Существует, следовательно, наука о целях и наука о средствах достижения этой цели. Здесь прежде всего бросается в глаза полное отделение теории от практики, интеллектуальной сферы от сферы эмоциональной. Для современного интеллектуализма характерно неприятие эмоционально окрашенного, оценивающего мышления. Если же оно все-таки обнаруживается (а политическое мышление всегда в значительной степени коренится в сфере иррационального), то делается попытка конструировать этот феномен таким образом, чтобы создавалось впечатление о возможности устранить, изолировать этот «оценивающий» элемент и тем самым сохранить хотя бы остаток чистой теории. При этом совершенно не принимается во внимание тот факт, что связь эмоционального с рациональным может при известных обстоятельствах быть чрезвычайно прочной (проникать даже в категориальную структуру) и что в ряде областей требование подобного разделения de facto неосуществимо. Однако эти трудности не смущают представителей буржуазного интеллектуализма. Они с непоколебимьм оптимизмом стремятся к тому, чтобы обрести совершенно свободную от иррациональных элементов сферу.

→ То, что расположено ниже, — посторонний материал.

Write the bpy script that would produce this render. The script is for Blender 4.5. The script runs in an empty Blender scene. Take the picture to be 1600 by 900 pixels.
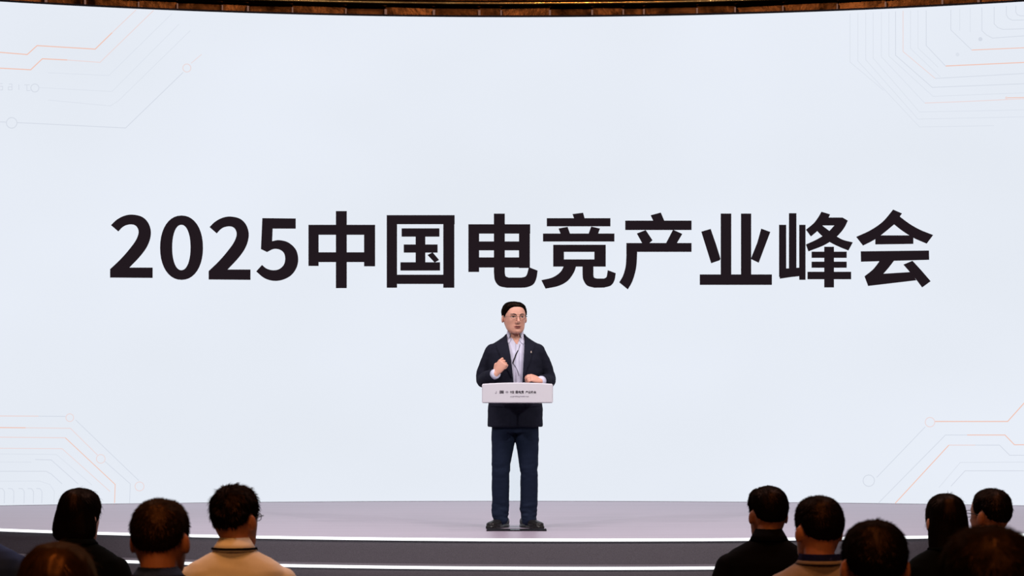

Что же касается целей, то, согласно этому учению, есть некая правильная постановка цели, которая, если она еще не обнаружена, может быть достигнута посредством дискуссии. Так, первоначально концепция парламентаризма (как ясно показал К. Шмитт [75]) была концепцией дискутирующего общества, где поиски истины шли теоретическим путем. В настоящее время достаточно хорошо известна природа этого самообмана, объяснение которого должно носить социологический характер, известно и то, что парламенты отнюдь не являются сообществами для проведения теоретических дискуссий. Ибо за каждой «теорией» стоят коллективные силы, воля, власть и интересы которых социально обусловлены, вследствие чего парламентская дискуссия отнюдь не носит теоретический характер, а является вполне реальной дискуссией. Выявление специфических черт этого феномена и стало в дальнейшем задачей выспевшего позже врага буржуазии – социализма.